The work I’m currently doing is documenting some commercial equipment
so we can purchase it. This requires writing up 5-10 pages of mostly
boilerplate data, filling in information from the vendor datasheets
(when it’s provided) and contacting vendors when it isn’t. Great, not
the best work in the world, but it wasn’t all bad and someone has to
do it. For much of it, that someone wasn’t even me—I occasionally
have lackeys (or electrical engineers) who can help with the research.
The part I haven’t been able to delegate is fixing minor formatting
errors and then turning the documents into PDFs, so they can be
combined with PDF printouts of our Pro/Engineer drawings for
archiving. This part is going to drive me mad.
Before I even get to the meat of my complaining, Pro/E is no picnic
to edit. It’s a big, somewhat unwieldy program, and on my workstation
it is SLOW AS DIRT. I’ve literally started opening a big model, gone
for coffee, and come back to find that it’s not done loading
yet. Furthermore, since the drawings we’re making need to look like
continuation pages of the Word document, every time the Word document
changes in length by a page in either direction you have to renumber
the 1-9 pages of drawing, each individually by hand. (There’s normally
an autonumbering feature, but it doesn’t have a way to specify an offset.)
So formatting issues with Word are particularly annoying.
Word, for all that it is WYSIWYG, doesn’t feel that way when you’re
creating PDF documents. The "autocorrect" feature has an annoying
tendancy to "help" me organize my ordered lists, automatically
formatting them with the appropriate indentations. Great—except
that the format requires that all the sub-categories not be
indended, so then I have to fix the indentations manually. This seems
to happen about every other time I save the document.
I have Adobe Acrobat Professional, so when I create a PDF document, I
have a really convenient-looking button to click to turn my Word
document into a PDF. "Great!", I think, "This will be so much easier
than the PDF printer I had before". Well, yes and no. AAP makes a
PDF by saving the document, closing it, opening it again, printing the
document, closing it again, and then opening it for you to work again.
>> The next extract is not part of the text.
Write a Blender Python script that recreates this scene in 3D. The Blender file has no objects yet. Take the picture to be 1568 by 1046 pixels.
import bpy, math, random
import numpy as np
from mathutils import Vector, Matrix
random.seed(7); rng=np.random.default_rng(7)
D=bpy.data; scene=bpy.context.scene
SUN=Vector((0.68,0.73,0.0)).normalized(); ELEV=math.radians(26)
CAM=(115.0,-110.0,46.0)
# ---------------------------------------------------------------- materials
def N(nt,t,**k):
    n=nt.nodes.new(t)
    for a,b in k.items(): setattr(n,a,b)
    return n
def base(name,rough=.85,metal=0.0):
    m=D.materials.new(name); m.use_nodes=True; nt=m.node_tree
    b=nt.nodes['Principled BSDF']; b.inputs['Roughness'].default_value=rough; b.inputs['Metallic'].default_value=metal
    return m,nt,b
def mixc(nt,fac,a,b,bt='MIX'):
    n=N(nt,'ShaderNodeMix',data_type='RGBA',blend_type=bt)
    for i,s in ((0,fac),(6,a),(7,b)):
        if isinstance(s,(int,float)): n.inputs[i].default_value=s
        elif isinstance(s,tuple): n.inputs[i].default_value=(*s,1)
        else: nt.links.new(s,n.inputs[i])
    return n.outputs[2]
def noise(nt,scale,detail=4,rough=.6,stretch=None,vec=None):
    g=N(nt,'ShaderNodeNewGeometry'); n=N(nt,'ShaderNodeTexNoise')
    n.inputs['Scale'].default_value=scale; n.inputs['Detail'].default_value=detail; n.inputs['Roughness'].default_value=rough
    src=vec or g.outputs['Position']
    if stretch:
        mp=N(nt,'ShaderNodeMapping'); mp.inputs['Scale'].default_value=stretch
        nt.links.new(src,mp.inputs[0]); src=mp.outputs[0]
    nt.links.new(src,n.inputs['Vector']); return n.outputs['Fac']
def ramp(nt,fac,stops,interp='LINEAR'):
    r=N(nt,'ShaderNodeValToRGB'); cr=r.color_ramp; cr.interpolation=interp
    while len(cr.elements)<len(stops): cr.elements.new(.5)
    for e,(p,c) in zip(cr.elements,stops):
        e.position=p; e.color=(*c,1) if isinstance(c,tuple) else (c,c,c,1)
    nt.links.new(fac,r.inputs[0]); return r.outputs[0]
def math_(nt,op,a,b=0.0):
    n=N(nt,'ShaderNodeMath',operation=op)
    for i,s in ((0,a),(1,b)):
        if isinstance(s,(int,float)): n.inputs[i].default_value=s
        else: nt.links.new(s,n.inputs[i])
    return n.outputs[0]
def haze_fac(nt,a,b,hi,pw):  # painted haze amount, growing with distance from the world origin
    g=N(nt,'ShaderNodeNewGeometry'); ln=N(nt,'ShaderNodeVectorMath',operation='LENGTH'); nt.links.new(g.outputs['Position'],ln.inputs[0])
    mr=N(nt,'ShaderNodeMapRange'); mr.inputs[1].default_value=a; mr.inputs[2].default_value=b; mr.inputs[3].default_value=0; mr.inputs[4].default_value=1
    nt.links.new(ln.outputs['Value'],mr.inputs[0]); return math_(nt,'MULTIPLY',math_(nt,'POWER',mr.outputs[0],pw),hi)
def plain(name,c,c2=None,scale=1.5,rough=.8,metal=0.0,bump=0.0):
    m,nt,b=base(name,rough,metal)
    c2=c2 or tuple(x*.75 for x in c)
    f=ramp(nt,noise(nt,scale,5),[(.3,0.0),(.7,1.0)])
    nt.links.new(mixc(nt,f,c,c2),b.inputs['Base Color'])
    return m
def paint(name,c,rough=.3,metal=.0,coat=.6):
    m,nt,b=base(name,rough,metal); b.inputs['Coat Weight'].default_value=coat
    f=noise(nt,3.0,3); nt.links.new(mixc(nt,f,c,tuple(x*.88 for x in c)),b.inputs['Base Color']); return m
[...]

It does it all automatically—except for the status messages.
A typical PDF generation, then, looks like this:
"The document being saved contains tracked changes. Continue with
save?"
"This document is reserved to prevent accidental editing. Enter
password or choose read only"
"The document being printed contains tracked changes. Continue with
printing?"
prompt for a location to save PDF
"The document being saved contains tracked changes. Continue with
save?"
"This document is reserved to prevent accidental editing. Enter
password or choose read only"
And then I have a PDF, which I can merge with the Pro/E pages.
No wonder everyone hates doing documentation.